White House downplays, but doesn't rule out trillion dollar coin proposal

Platinum Coin

The White House today weighed in on the possibility of minting a trillion dollar platinum coin, telling reporters that there is "no substitute" for simply raising the US' borrowing limit, but declining to explicitly rule it out as a potential solution to American debt problems.

White House Press Secretary Jay Carney fielded several questions about the trillion dollar coin during his daily press briefing Wednesday, as reporters pressed him to clarify the Obama administration's position. Carney largely downplayed the option, telling the press that Congress should be able to solve the problem on its own, though he stopped short of ruling it out entirely.

"Nothing needs to come to these kinds of speculative notions."

"You can speculate about lots of things," Carney said. "Nothing needs to come to these kinds of speculative notions about a problem that can be resolved by Congress doing its job."

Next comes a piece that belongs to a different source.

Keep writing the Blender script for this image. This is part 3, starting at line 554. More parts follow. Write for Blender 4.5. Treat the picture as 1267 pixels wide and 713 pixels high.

The option, which exploits a legal loophole that allows Treasury to mint platinum coins in any denomination, has received support from some on the left, who believe it could allow President Obama to avoid potentially excruciating negotiations with Republicans over raising the debt ceiling. The rationale is that by minting such a valuable coin and depositing it in the Federal Reserve, the US would be able to pay down its debt without raising the ceiling.

Republicans, meanwhile, have already announced plans to introduce legislation that would block Treasury from minting the trillion dollar coin, with GOP Rep. Greg Walden calling the option "absurd and dangerous." Carney, meanwhile, says he is unaware of whether or not the White House has internally discussed the possibility. "The president's belief is Congress needs to do its job," Carney said.